Reynosa, al igual que Matamoros y Nuevo Laredo, es sede histórica del Cártel del Golfo y de su grupo armado, los Zetas. Sin embargo, al iniciar 2010 las cosas cambiaron entre los antiguos socios. Donde antes hubo pactos y hermandad ya sólo existían enfrentamientos, traición y matanzas. La guerra entre el cdg y los Zetas estaba declarada antes de que aparecieran mantas en varias ciudades del norte del país.

En los últimos días de febrero de 2010, apareció frente al palacio municipal una narcomanta dirigida al presidente Felipe Calderón: “Con todo el respeto que se merece deje de ayudarnos, el veneno se combate con el mismo veneno Atte. Fusion de Carteles de Mexico unidos contra los “Z” despues de que acabemos continue siguendonos RETIRE AL EJERCITO” [ sic ]

 

Sus golpes aterrizaban sobre mi cara una y otra vez, y con la misma fuerza lanzaba sus acusaciones: “Eres un pinche Zeta, ¿verdad? Eres un puto guacho (soldado). Eres de la Federal. Nos estás vigilando, por eso nos seguiste. Eres halcón (espía). Dinos la verdad, es tu última oportunidad, o te vamos a chingar aquí mismo”.

El escenario era una de las muchas plazas públicas que hay en Reynosa. Una mole de más de 120 kilos fue comisionado para interrogarme. Flamas de colores tatuadas en su cuello asomaban entre pliegues de grasa. Sus manos iban y venían sobre mi rostro, sobre las carótidas o sobre las orejas, desorientándome y aturdiéndome a la vez.

“Somos reporteros. Venimos de la Ciudad de México para hacer un reportaje sobre la cuenta de Twitter que creó el gobierno de Reynosa. Los teléfonos de la redacción están en mi identificación, hablen a México para que vean que les decimos la verdad…”, alcancé a responder.

Pero la razón no logró imponerse a su lógica de guerra. Regresaron las cachetadas y los cachazos y, en su desesperación por no conseguir la respuesta que quería, vinieron los simulacros de ejecución.

“Préstame tu corta, la mía se me olvidó en mi casa”, le dijo a su acompañante el sicario que me golpeaba. Después sacó de la guantera de la Escalade una pistola nueve milímetros pavonada. Cortó cartucho y la encajó en mis costillas.

“Ésta es la última oportunidad para que me digas la verdad o le jalo? por qué tartamudeas? dime la verdad o te quiebro”.

La situación del camarógrafo no era mejor. El jefe del convoy lo había bajado de la camioneta. Le preguntó de dónde era.

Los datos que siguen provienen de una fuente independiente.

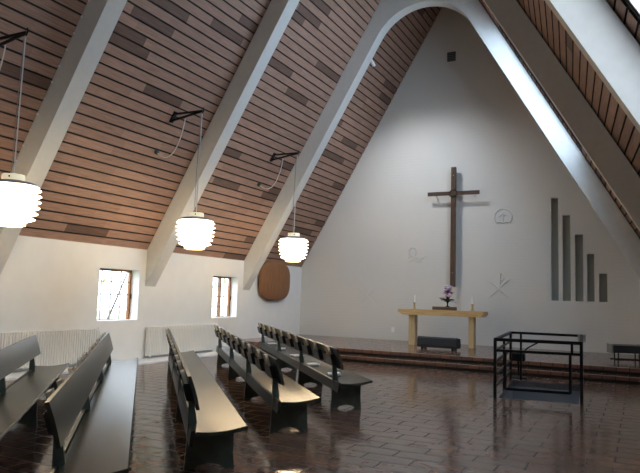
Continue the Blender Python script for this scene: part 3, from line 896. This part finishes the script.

“¡Ah, chilango!”, dijo el comandante al escuchar la respuesta, mientras lo golpeaba en el rostro. Su ayudante aprovechó para mostrar su hombría ante el jefe. Tomó del cabello a Juan Carlos y estrelló su cabeza una, dos, tres veces contra el vidrio trasero de la Escalade, como si su lugar de nacimiento fuera a cambiar con la tortura.